Using a T1 line with similar latencies, you could download that web page in under a second, which is a significant improvement. To download a 5 GB DVD over a 1.5 Mbps connection would take at least 55 hours, or about 2.5 days.

At this rate, the 1.5 MB T1 line is roughly comparable to shipping the DVD disk in the mail! Which is really faster?

The postal service is "faster" than the Internet

The postal service has a latency of about 3 days in most cases, but the bandwidth that can be put into a box (in the form of DVD disks) is incredible.

Assume that you ship 500 DVDs in a medium sized-box from LA to New York. To match this amount of bandwidth, you'd have to transfer 9,645,061 bytes of information *every second*. This is roughly 65 T1 lines worth of bandwidth! At a typical monthly cost of $500 per line per month, to transfer DVD disks at a rate comparable to your mid-sized package, you'd be investing $32,500 per month.
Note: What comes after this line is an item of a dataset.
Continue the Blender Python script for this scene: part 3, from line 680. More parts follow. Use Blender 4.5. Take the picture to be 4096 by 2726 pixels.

It's been reported recently that transferred more information in an average day than the entire Internet. From the above, you can see this is very likely true.


This relationship between bandwidth and latency would also explain why satellite Internet has not been very popular. Although the bandwidth of a satellite connection can be very high and very economical, the latency added by the round trip through the satellite makes low-latency Internet connectivity (AKA ping time) such as network gaming a very bad experience.

Similarly, video is a high-bandwidth, high-latency application. If all television in use were to be transferred over the Internet, the network would buckle immediately as current infrastructure is insufficient by several orders of magnitude to handle the amount of information required. However, the high latency inherent in driving to your local video store and renting a movie to watch is perfectly acceptable.

Understanding this key difference in "speed" can greatly help one understand the implications of speed.